Talep tahmini tarafında da benzer bir uyanış yaşandı. Excel tabloları, geçmiş veriler ve lineer öngörüler bu krizi açıklamaya yetmedi. Satınalma olarak artık sadece “ne kadar alacağız” sorusunu değil, “alamazsak ne olur” sorusunu da sormamız gerektiğini fark ettik. Senaryo planlama, emniyet stokları ve sözleşmesel kapasite taahhütleri gündemin merkezine oturdu.
Belki de en büyük değişim, satınalmanın algısında yaşandı. Kriz sürecinde öne çıkan şirketler, en sert fiyat pazarlığını yapanlar değil; tedarikçileriyle uzun vadeli ilişki kuranlar oldu. Kapasite yatırımlarına erken dahil olan, riskleri paylaşan ve tedarikçiyi sadece “fiyat veren taraf” olarak görmeyen firmalar üretimi daha hızlı toparladı. Satınalma burada bir operasyon değil, strateji fonksiyonu gibi çalıştı.

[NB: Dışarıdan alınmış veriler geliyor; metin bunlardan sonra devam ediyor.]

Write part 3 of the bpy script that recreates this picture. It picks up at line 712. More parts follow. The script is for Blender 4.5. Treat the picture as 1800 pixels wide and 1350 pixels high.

Bugün geriye dönüp baktığımda otomotiv çip krizini bir felaket değil, bir uyarı olarak görüyorum. Elektrikli araçlar, bataryalar, yazılım lisansları ve nadir hammaddeler gündeme geldikçe benzer krizleri tekrar yaşayacağız. Soru şu değil: “Bir kriz olacak mı?” Soru şu: “Satınalma olarak biz buna ne kadar hazırız?”
Çünkü artık çok net biliyorum ki satınalma sadece maliyet yöneten bir fonksiyon değil. Doğru yönetildiğinde üretimi koruyan, şirketi ayakta tutan ve gerçek rekabet avantajı yaratan bir güç.